(Raw records):

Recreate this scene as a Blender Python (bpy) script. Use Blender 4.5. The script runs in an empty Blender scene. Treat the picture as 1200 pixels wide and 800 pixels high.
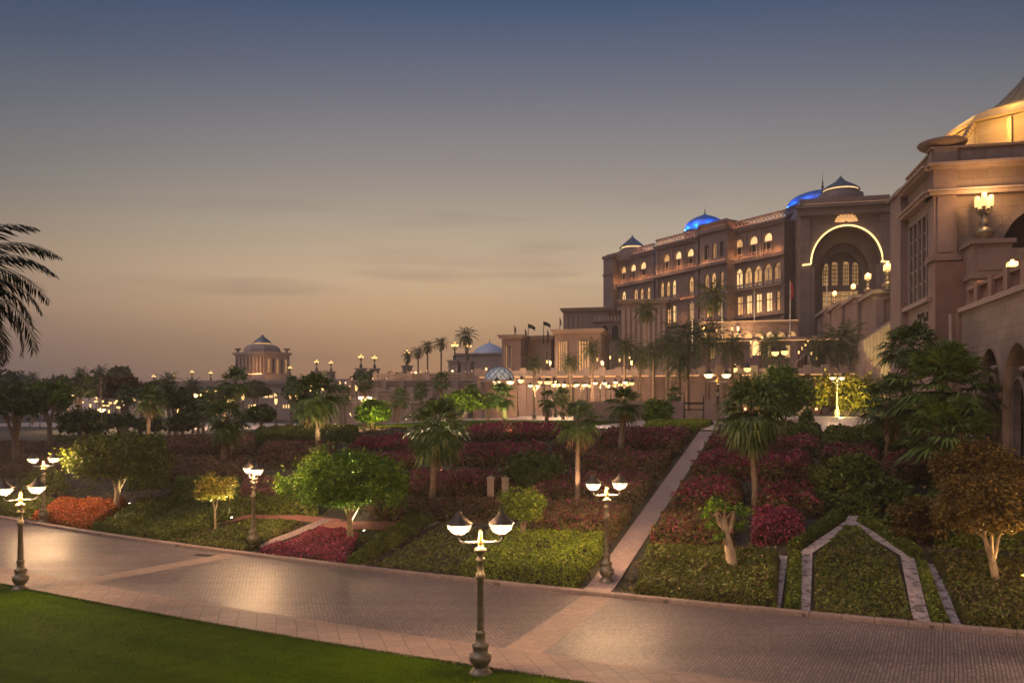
--
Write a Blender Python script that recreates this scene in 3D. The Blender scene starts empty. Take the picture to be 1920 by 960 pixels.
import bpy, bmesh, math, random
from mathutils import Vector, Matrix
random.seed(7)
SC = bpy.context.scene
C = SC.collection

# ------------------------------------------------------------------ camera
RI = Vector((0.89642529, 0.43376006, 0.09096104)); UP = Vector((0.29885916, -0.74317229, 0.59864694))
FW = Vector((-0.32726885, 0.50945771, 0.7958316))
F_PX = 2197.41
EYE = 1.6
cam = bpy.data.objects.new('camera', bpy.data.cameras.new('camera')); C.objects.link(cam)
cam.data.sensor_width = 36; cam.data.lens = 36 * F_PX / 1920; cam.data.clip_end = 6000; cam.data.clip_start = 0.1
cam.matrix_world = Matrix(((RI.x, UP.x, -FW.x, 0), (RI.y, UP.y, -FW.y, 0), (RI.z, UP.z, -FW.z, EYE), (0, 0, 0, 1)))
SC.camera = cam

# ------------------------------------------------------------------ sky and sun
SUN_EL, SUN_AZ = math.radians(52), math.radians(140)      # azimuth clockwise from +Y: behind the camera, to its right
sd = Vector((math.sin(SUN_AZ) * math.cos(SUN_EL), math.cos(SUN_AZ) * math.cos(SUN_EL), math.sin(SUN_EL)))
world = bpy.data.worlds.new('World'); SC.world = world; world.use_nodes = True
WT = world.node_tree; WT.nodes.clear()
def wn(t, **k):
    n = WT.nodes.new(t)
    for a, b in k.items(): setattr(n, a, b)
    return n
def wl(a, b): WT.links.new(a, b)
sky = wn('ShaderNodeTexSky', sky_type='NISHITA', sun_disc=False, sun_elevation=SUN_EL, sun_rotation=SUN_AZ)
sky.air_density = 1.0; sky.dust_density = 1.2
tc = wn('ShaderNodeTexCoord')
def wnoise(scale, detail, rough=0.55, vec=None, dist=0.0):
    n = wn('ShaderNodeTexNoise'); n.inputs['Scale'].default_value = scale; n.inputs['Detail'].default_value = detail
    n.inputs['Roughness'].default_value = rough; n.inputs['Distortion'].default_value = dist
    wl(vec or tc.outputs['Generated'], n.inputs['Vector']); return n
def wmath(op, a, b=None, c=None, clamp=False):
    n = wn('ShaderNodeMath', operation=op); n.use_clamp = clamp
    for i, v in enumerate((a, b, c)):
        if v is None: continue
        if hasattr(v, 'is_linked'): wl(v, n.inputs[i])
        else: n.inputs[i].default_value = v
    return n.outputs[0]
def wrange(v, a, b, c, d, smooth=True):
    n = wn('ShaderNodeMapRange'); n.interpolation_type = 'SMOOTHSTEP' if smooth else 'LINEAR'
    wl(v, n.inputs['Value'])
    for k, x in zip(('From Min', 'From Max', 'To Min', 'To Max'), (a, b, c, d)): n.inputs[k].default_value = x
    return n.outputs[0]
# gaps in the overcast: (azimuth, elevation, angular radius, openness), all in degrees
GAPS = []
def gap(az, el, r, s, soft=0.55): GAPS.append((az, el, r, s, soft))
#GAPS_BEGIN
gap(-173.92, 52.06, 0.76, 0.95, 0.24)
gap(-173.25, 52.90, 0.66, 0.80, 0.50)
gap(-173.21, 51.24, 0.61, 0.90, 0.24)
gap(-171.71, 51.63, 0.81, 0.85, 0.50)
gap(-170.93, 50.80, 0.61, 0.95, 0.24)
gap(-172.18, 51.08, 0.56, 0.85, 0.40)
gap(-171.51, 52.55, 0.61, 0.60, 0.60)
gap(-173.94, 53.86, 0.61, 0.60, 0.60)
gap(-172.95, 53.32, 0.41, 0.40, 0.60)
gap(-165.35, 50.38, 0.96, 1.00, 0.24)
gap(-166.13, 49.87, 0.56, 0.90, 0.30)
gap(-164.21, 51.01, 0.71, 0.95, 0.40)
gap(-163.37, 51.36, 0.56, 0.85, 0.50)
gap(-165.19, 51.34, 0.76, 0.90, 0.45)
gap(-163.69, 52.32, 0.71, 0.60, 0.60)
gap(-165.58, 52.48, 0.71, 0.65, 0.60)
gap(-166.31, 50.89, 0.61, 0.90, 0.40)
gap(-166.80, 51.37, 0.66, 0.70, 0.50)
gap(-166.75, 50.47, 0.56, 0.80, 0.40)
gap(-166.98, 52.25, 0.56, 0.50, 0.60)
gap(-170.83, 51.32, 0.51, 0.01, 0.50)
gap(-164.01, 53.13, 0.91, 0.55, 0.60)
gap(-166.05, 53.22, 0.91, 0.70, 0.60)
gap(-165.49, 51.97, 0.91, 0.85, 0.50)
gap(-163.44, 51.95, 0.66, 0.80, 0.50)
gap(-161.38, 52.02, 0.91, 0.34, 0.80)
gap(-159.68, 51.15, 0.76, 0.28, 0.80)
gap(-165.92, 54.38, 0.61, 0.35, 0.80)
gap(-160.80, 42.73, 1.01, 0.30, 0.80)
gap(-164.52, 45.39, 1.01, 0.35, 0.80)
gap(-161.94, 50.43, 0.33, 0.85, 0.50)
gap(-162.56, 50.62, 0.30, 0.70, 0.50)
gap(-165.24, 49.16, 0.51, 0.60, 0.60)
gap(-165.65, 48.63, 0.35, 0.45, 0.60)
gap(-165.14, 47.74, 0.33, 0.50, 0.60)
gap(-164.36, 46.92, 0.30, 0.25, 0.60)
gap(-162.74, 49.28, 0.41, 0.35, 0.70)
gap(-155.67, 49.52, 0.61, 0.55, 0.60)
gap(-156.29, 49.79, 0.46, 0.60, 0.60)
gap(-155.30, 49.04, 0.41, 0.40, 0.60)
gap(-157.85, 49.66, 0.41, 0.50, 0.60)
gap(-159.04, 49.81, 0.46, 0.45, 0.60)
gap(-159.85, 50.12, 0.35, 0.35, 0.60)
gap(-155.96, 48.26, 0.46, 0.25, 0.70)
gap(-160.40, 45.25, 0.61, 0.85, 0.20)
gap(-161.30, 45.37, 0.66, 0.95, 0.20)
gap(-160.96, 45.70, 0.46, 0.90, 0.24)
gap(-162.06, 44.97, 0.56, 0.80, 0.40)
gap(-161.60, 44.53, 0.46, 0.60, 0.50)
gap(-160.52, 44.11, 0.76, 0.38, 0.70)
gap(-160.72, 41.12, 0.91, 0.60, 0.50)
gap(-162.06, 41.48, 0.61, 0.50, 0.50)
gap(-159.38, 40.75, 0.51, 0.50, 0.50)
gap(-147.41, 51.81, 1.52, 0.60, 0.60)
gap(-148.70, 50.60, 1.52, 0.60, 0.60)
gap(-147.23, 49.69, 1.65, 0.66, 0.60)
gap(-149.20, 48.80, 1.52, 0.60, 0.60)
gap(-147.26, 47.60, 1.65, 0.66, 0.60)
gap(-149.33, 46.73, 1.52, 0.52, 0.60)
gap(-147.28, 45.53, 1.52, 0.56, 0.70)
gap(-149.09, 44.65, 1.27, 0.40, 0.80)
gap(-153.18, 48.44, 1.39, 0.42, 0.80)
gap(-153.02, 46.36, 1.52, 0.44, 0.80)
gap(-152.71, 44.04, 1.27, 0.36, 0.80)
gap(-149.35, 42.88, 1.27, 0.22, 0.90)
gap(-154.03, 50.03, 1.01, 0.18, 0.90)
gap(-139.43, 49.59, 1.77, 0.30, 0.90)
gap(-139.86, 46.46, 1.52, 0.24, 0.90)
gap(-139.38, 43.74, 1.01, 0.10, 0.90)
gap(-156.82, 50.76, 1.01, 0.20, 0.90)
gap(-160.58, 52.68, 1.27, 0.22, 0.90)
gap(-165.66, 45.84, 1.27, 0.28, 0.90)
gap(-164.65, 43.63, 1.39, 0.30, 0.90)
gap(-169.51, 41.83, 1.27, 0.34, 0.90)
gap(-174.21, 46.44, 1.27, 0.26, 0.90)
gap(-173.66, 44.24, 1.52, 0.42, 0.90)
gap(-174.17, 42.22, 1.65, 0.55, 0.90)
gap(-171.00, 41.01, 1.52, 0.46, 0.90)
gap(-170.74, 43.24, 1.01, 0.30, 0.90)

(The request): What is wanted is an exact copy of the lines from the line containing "Write a Blender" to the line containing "SC.camera = cam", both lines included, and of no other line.

(Exercise output):
Write a Blender Python script that recreates this scene in 3D. The Blender scene starts empty. Take the picture to be 1920 by 960 pixels.
import bpy, bmesh, math, random
from mathutils import Vector, Matrix
random.seed(7)
SC = bpy.context.scene
C = SC.collection

# ------------------------------------------------------------------ camera
RI = Vector((0.89642529, 0.43376006, 0.09096104)); UP = Vector((0.29885916, -0.74317229, 0.59864694))
FW = Vector((-0.32726885, 0.50945771, 0.7958316))
F_PX = 2197.41
EYE = 1.6
cam = bpy.data.objects.new('camera', bpy.data.cameras.new('camera')); C.objects.link(cam)
cam.data.sensor_width = 36; cam.data.lens = 36 * F_PX / 1920; cam.data.clip_end = 6000; cam.data.clip_start = 0.1
cam.matrix_world = Matrix(((RI.x, UP.x, -FW.x, 0), (RI.y, UP.y, -FW.y, 0), (RI.z, UP.z, -FW.z, EYE), (0, 0, 0, 1)))
SC.camera = cam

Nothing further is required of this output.